Existe un extraño balance de sinsabores y victorias en el Ricardo Gareca futbolista. Un pesimista podría resumir su carrera en términos negativos: no fue ídolo de Boca ni River y como delantero del América de Cali perdió tres finales de Copa Libertadores. Un optimista lo vería distinto: con los xeneizes tuvo un récord de casi medio gol por partido y con los caleños alzó dos torneos nacionales. Como entrenador, la cal y la arena se alternaron de nuevo: triunfó dirigiendo a su Vélez querido y también a la ‘U’; pero fracasó rotundamente con Palmeiras.

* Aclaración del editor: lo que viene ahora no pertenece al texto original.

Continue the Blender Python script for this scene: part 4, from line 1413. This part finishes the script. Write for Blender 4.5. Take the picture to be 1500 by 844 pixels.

Es probable que el conocimiento futbolístico y la madurez emocional requeridas para clasificar a Perú luego de 36 años hayan nacido de esos vaivenes, que se deben agradecer. Así como de la necesidad de sacarse una espina personal: el ‘Flaco’ no formó parte de la convocatoria de Menotti a España 82 ni de la de Bilardo a México 86; esta última con el agravante de que él convirtió el gol que clasificó a Argentina y condenó a Perú a la sequía mundialista. Una visión mágica querrá ver en la clasificación a Rusia el fin de una maldición compartida. Un pragmático se fijará en el trabajo. Hagamos caso al último.
Con Perú, Gareca consolidó un grupo con una columna vertebral sólida, inició la renovación generacional sin atender el glamour ni el apellido, amplió la base de convocados y la nutrió sin importar la procedencia del talento, convirtió a la selección en un conjunto competitivo que no perdió en un año entero, logró ganar puntos fuera –una tarea siempre postergada para la blanquirroja–, aprovechó la fortuna cuando esta se presentó sin avisar (TAS), administró los egos y las polémicas con suficiencia y calma (micromanagement) y, por si fuera poco, reconcilió a la selección con el hincha a través de un sentimiento que se parece mucho al amor.
En términos tácticos, su logro es específico: convirtió a un equipo repentista e inseguro, al que le acomplejaba ser defensivo (recuérdese la bulla alrededor del ‘ratoneo’) y que era atolondrado cuando atacaba (‘los cuatro fantásticos’), en uno reactivo y dinámico, lo que le permitió aprovechar el buen pie del peruano en el mediocampo. Para ello logró que los once, los veintitrés, entiendan un aspecto clave del fútbol moderno: las transiciones. Ello significa saber replegarse y desplegarse; hacer presión alta cuando se pierde la bola y contraataques rápidos cuando se recupera. También, aguantar.
Esta historia tiene final feliz: Gareca va al Mundial con Perú y Perú, en Rusia, sabrá a qué juega. Ello no nos hace favoritos, pero sí nos hace bravos. Bravos como un Tigre.